| Objective |
Each line from the start of the data below through the one containing "col = sc.collection" must be reproduced exactly.
*****
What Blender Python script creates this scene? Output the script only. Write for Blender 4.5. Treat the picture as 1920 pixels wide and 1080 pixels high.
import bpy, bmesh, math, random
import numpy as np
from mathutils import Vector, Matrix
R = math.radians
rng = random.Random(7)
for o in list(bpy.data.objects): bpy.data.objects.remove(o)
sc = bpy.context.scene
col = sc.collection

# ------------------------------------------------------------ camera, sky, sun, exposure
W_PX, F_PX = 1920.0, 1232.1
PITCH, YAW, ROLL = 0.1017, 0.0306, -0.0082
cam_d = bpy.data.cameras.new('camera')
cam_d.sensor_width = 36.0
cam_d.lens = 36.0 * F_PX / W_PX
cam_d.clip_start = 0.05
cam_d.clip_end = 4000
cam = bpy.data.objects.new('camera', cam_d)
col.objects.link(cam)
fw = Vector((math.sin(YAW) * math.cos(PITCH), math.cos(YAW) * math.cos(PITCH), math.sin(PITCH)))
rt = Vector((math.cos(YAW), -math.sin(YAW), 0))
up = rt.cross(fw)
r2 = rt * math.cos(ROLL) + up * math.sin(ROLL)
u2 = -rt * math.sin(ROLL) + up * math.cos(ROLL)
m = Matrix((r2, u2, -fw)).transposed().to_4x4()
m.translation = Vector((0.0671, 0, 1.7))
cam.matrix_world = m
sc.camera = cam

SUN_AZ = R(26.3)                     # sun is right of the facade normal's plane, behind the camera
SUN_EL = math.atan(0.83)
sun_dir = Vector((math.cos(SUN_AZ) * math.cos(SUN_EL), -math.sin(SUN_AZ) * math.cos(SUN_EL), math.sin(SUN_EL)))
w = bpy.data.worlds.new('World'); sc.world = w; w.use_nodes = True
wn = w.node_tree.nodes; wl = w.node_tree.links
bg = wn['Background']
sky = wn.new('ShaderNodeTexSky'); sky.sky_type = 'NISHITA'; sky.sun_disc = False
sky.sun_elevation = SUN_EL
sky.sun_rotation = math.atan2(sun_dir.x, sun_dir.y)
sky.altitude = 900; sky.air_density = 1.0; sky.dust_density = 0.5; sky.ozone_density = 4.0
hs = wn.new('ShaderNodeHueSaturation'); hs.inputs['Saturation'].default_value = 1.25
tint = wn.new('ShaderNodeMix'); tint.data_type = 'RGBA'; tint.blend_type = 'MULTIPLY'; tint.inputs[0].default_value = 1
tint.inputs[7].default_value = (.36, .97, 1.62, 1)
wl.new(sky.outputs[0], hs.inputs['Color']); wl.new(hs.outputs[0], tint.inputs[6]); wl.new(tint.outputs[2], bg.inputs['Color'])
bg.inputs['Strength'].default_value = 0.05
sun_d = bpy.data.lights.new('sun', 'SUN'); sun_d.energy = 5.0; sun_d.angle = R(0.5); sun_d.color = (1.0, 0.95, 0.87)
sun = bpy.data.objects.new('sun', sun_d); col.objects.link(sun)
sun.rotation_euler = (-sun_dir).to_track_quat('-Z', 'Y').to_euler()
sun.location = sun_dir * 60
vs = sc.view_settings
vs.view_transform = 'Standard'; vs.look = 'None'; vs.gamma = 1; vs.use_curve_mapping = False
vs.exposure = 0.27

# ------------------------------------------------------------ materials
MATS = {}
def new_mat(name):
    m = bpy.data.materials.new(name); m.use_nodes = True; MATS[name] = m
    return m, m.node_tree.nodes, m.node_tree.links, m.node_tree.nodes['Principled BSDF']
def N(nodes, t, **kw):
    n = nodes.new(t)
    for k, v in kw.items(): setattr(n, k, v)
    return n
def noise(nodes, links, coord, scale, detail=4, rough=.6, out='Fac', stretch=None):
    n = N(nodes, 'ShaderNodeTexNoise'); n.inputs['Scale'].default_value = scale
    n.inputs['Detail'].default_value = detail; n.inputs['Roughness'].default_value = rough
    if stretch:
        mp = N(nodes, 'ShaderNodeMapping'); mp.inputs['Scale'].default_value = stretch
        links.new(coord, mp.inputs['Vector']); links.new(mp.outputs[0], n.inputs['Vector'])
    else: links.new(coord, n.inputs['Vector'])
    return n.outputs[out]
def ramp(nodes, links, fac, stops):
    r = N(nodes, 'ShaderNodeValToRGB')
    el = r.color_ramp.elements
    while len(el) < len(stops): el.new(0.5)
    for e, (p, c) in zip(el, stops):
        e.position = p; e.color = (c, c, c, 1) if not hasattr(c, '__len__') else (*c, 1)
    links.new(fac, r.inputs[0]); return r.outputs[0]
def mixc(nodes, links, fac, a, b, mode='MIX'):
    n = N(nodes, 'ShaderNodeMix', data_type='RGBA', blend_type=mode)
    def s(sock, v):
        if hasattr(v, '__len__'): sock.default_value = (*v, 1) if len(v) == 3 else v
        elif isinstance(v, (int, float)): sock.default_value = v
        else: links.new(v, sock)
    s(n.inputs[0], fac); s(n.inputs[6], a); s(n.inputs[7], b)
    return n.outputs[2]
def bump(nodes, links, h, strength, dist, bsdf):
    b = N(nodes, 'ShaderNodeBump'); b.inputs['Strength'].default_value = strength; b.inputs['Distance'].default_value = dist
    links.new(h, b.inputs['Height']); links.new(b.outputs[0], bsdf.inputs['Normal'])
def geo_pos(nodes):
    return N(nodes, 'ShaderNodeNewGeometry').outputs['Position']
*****
| Final result |
What Blender Python script creates this scene? Output the script only. Write for Blender 4.5. Treat the picture as 1920 pixels wide and 1080 pixels high.
import bpy, bmesh, math, random
import numpy as np
from mathutils import Vector, Matrix
R = math.radians
rng = random.Random(7)
for o in list(bpy.data.objects): bpy.data.objects.remove(o)
sc = bpy.context.scene
col = sc.collection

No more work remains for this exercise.